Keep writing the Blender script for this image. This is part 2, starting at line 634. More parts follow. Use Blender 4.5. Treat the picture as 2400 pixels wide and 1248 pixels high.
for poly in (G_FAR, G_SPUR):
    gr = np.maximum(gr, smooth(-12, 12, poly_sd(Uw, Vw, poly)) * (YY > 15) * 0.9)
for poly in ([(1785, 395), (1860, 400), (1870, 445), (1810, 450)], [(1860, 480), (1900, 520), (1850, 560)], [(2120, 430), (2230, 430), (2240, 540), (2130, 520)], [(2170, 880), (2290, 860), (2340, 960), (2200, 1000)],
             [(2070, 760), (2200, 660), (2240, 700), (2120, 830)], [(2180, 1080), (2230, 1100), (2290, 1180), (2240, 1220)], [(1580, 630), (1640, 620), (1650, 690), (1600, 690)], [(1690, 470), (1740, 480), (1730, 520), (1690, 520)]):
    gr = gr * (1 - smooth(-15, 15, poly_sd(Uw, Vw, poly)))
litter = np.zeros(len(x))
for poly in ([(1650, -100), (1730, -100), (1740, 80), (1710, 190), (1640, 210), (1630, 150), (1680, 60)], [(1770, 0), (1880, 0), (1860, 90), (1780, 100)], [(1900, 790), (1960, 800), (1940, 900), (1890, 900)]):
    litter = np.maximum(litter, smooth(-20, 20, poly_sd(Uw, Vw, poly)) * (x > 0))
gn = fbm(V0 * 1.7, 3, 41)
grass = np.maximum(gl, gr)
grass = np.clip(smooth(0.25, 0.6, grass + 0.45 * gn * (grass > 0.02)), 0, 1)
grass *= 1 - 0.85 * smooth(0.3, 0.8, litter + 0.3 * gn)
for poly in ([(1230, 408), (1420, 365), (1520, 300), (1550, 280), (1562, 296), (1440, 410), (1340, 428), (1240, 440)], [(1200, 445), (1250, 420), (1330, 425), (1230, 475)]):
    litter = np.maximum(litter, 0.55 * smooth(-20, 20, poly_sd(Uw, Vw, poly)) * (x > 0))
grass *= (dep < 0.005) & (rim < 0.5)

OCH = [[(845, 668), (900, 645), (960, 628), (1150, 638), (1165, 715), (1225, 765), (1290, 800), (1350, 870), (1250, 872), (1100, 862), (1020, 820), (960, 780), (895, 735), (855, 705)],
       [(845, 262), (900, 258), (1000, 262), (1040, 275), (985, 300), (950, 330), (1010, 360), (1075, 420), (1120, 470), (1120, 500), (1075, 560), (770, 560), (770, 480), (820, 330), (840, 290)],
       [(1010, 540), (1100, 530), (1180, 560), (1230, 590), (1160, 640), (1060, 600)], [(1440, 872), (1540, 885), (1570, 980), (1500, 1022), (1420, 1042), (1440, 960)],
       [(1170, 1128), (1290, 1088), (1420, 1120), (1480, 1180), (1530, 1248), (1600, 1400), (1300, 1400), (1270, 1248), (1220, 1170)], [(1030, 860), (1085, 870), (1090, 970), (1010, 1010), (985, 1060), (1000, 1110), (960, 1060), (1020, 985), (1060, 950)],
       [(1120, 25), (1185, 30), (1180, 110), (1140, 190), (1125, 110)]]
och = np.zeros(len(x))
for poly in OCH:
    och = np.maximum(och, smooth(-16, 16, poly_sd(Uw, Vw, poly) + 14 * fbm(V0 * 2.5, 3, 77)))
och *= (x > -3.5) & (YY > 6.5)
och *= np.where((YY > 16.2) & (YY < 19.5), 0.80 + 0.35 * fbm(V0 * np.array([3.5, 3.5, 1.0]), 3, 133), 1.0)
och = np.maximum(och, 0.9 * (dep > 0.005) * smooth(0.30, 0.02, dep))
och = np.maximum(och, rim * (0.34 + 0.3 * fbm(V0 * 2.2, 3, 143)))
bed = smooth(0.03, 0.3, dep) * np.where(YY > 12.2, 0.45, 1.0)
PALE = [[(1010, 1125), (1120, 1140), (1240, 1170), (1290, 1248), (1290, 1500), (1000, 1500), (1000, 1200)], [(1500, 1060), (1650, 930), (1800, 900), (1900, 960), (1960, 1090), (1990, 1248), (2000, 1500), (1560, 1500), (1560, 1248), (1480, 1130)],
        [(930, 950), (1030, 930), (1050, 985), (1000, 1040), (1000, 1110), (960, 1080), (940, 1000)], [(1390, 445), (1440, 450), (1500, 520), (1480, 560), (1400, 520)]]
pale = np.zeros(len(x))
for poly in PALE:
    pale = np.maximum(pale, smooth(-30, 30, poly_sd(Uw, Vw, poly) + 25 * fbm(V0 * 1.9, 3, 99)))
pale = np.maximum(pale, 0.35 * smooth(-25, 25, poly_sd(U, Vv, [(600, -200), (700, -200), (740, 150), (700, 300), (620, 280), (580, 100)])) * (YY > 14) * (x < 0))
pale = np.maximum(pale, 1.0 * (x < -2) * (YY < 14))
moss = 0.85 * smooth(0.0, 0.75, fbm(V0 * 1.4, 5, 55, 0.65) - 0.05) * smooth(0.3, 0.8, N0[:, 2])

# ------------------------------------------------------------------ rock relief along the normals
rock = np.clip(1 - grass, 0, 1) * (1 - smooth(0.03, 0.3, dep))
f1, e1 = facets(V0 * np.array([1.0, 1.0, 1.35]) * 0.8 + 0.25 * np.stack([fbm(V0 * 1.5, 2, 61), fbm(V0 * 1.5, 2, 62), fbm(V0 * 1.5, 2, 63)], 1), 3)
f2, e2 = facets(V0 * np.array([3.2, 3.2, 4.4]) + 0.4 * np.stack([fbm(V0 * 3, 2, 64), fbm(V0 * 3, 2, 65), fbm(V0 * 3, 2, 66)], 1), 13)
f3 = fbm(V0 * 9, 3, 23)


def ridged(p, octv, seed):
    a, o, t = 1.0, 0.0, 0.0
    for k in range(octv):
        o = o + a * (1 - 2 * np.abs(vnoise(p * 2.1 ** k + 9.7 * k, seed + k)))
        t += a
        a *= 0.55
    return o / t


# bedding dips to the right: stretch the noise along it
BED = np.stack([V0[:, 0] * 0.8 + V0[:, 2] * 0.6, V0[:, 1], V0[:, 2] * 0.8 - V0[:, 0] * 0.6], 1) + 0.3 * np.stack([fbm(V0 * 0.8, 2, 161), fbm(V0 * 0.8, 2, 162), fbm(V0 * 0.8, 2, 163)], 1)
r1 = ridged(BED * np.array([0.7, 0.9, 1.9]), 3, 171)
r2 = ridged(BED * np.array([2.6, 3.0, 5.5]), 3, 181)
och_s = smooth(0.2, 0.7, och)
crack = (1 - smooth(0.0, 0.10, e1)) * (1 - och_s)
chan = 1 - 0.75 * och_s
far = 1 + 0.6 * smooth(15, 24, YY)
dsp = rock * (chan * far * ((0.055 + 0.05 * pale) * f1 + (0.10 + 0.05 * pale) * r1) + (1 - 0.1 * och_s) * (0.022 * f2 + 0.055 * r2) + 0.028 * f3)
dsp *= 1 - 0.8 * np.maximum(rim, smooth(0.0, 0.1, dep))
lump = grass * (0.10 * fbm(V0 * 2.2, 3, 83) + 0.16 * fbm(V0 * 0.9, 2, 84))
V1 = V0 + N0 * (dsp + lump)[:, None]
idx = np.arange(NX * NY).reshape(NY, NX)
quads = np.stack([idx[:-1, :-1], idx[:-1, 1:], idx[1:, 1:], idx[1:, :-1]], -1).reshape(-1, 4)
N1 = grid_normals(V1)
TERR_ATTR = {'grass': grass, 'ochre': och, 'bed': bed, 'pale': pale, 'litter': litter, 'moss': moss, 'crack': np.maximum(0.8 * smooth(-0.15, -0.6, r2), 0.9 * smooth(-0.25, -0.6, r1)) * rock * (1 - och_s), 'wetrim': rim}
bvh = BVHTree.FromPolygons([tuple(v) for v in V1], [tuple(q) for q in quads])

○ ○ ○

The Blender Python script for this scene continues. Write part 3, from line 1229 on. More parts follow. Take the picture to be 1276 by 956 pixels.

○ ○ ○

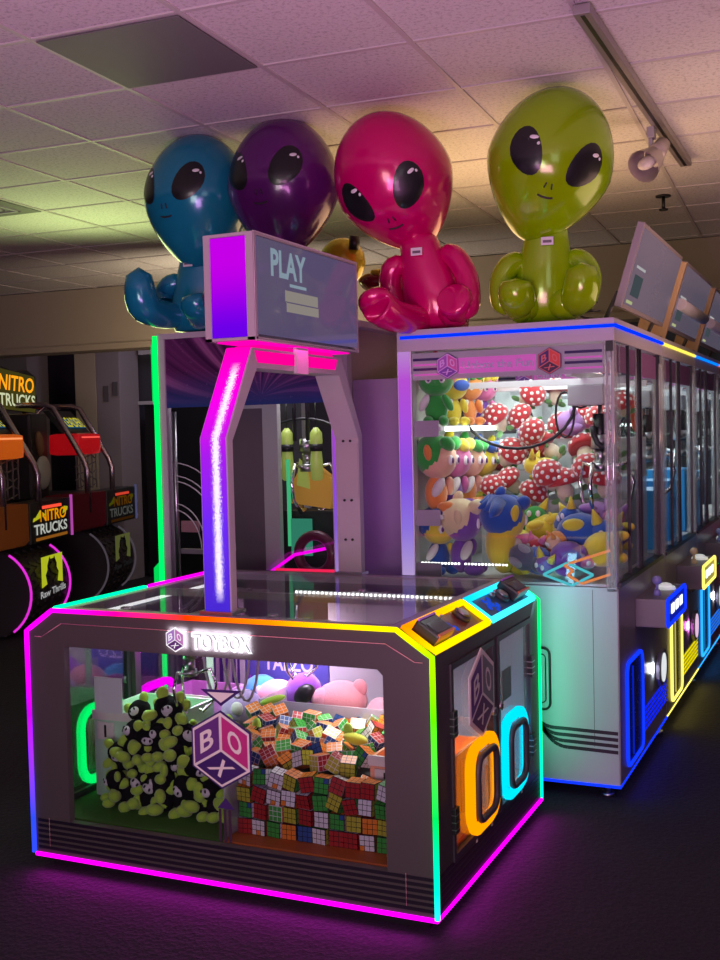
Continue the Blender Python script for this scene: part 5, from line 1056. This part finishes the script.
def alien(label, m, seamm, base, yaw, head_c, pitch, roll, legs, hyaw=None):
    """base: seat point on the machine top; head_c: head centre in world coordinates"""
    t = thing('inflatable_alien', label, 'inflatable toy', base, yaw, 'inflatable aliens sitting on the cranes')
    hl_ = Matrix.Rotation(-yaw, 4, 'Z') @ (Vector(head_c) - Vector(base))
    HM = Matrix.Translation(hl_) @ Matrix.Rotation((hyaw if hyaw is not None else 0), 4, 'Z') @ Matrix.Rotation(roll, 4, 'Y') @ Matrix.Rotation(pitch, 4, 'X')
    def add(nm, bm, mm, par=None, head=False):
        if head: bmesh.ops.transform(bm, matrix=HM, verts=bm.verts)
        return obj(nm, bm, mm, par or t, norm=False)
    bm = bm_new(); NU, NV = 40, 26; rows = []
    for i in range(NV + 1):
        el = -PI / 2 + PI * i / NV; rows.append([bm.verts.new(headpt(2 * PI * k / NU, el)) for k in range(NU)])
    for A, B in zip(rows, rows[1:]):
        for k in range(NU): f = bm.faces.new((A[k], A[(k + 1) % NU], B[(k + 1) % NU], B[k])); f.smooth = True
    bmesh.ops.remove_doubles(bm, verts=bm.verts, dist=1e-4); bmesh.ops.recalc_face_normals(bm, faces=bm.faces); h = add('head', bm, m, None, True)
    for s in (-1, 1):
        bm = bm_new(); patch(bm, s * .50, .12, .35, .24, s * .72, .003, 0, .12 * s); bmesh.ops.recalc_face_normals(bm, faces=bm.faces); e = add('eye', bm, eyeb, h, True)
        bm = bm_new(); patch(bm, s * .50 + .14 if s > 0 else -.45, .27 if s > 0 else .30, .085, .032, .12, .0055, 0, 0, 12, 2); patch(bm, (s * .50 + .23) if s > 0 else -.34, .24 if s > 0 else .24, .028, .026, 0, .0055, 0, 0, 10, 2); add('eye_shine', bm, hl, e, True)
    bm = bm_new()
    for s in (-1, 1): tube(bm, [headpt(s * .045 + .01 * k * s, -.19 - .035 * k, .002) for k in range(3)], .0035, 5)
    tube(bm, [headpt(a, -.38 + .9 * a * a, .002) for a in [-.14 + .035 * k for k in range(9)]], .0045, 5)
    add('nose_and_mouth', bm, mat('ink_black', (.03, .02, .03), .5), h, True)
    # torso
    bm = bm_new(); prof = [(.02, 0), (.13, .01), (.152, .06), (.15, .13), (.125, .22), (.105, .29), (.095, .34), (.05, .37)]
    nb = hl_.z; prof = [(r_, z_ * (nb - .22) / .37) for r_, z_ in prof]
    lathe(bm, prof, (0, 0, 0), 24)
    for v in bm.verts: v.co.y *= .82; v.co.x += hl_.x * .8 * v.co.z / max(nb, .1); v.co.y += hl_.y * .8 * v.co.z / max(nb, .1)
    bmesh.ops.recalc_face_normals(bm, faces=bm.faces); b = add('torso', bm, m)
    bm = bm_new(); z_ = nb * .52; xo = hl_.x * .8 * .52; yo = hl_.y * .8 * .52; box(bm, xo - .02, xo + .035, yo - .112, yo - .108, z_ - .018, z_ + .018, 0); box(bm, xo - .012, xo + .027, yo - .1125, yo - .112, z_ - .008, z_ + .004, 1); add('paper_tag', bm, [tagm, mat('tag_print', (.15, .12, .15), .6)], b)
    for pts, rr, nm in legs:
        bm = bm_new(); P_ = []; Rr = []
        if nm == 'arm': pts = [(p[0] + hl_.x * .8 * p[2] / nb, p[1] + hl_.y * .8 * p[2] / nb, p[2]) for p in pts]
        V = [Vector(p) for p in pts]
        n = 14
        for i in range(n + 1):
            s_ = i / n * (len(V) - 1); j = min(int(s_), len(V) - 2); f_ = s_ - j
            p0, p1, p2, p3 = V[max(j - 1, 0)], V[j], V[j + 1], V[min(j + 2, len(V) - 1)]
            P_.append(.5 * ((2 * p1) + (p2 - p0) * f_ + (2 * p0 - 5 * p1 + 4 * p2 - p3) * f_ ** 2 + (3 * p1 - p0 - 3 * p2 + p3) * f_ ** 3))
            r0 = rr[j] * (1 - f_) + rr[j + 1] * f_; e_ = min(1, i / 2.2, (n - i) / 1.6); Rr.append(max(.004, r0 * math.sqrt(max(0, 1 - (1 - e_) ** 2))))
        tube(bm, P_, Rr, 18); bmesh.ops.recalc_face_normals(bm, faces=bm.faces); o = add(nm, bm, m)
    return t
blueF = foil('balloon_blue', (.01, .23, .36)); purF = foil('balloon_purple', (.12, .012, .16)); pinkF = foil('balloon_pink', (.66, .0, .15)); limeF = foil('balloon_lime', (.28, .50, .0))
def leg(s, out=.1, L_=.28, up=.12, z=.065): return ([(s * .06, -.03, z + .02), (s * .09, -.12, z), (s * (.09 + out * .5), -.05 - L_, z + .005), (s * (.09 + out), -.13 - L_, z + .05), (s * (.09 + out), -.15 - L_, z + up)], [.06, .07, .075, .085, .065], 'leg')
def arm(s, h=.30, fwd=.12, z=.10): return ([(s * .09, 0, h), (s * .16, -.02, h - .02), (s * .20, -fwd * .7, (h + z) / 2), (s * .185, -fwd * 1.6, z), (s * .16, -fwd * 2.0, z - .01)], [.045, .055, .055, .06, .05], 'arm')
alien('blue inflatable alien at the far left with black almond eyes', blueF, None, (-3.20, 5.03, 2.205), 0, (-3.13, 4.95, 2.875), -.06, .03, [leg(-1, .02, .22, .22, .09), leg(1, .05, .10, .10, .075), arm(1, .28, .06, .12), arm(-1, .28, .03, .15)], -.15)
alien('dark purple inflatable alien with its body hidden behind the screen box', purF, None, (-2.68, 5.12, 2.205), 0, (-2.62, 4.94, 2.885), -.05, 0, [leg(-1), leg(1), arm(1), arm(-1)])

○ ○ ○

- [DIRECTIONS] Copy out precisely the lines from the line with "Keep writing the" to the line with "grass *= (dep < 0.005) & (rim < 0.5)" in the material above, including those two lines and omitting all the rest.

- [SOLVED PROBLEM]
Keep writing the Blender script for this image. This is part 2, starting at line 634. More parts follow. Use Blender 4.5. Treat the picture as 2400 pixels wide and 1248 pixels high.
for poly in (G_FAR, G_SPUR):
    gr = np.maximum(gr, smooth(-12, 12, poly_sd(Uw, Vw, poly)) * (YY > 15) * 0.9)
for poly in ([(1785, 395), (1860, 400), (1870, 445), (1810, 450)], [(1860, 480), (1900, 520), (1850, 560)], [(2120, 430), (2230, 430), (2240, 540), (2130, 520)], [(2170, 880), (2290, 860), (2340, 960), (2200, 1000)],
             [(2070, 760), (2200, 660), (2240, 700), (2120, 830)], [(2180, 1080), (2230, 1100), (2290, 1180), (2240, 1220)], [(1580, 630), (1640, 620), (1650, 690), (1600, 690)], [(1690, 470), (1740, 480), (1730, 520), (1690, 520)]):
    gr = gr * (1 - smooth(-15, 15, poly_sd(Uw, Vw, poly)))
litter = np.zeros(len(x))
for poly in ([(1650, -100), (1730, -100), (1740, 80), (1710, 190), (1640, 210), (1630, 150), (1680, 60)], [(1770, 0), (1880, 0), (1860, 90), (1780, 100)], [(1900, 790), (1960, 800), (1940, 900), (1890, 900)]):
    litter = np.maximum(litter, smooth(-20, 20, poly_sd(Uw, Vw, poly)) * (x > 0))
gn = fbm(V0 * 1.7, 3, 41)
grass = np.maximum(gl, gr)
grass = np.clip(smooth(0.25, 0.6, grass + 0.45 * gn * (grass > 0.02)), 0, 1)
grass *= 1 - 0.85 * smooth(0.3, 0.8, litter + 0.3 * gn)
for poly in ([(1230, 408), (1420, 365), (1520, 300), (1550, 280), (1562, 296), (1440, 410), (1340, 428), (1240, 440)], [(1200, 445), (1250, 420), (1330, 425), (1230, 475)]):
    litter = np.maximum(litter, 0.55 * smooth(-20, 20, poly_sd(Uw, Vw, poly)) * (x > 0))
grass *= (dep < 0.005) & (rim < 0.5)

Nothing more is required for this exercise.